Frozen corn green beans broccoli brussels sprouts in white bowls
Lori Rice

1. Buy the right kind of frozen vegetables:

Bagged frozen vegetables are always superior to boxed because you can cook as much or as little as you need without having to thaw the entire box. I prefer unseasoned frozen vegetables, too, so that I can control how much salt is on them and can add my seasonings to jazz them up.

2. Don’t thaw frozen vegetables:

Frozen vegetables are icy, so when you thaw them in the refrigerator overnight or out on the counter for a little bit, the ice inevitably melts and the vegetables become sodden. Even if you pat them dry, they’ll still cook up to be soggier than if you cooked them straight from the freezer because they’ve absorbed a good deal of the water already. 

3. Crank up the oven temperature:

I roast fresh vegetables at 425°F but turn up the heat when cooking frozen vegetables and roast them at 450°F. You’re after crispy, browned-in-spots roasted vegetables and not steamed vegetables. This extra high heat helps quickly evaporate that ice on the frozen vegetables I mentioned above so they’ll roast instead of steam. 
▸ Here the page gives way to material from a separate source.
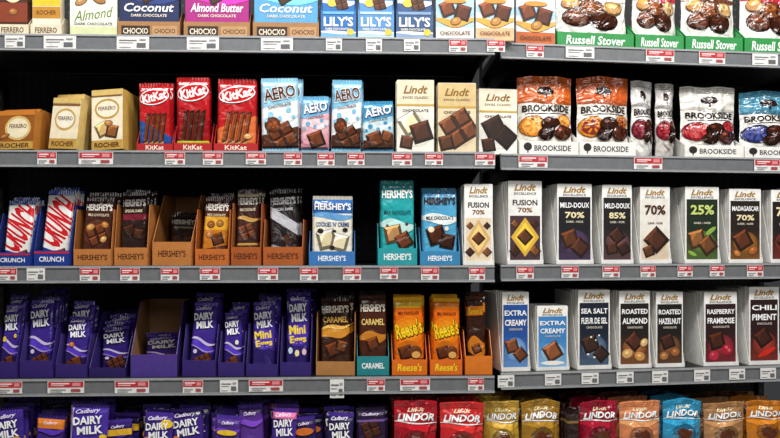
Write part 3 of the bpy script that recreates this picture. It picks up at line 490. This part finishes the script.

4. Preheat the baking sheet while you preheat the oven:

Place a rimmed baking sheet in the oven while it preheats. This is another way to avoid steaming your frozen vegetables. Dumping the frozen vegetables out onto a hot baking sheet means they’ll start cooking immediately before any excess moisture on them has a chance to soak in. 

5. Be generous with oil and seasonings:

Before roasting frozen vegetables, toss them generously with oil (I like olive oil) and season them well with salt and pepper. The oil ensures they’ll cook up to be crispy. And since frozen vegetables have been hanging out in the freezer for a bit, they can handle a healthy sprinkle of salt and pepper to rid them of any dull flavor. Raid your spice cabinet, too: Chili powder, smoked paprika, garlic powder, and garam masala are just a few jars I often reach for.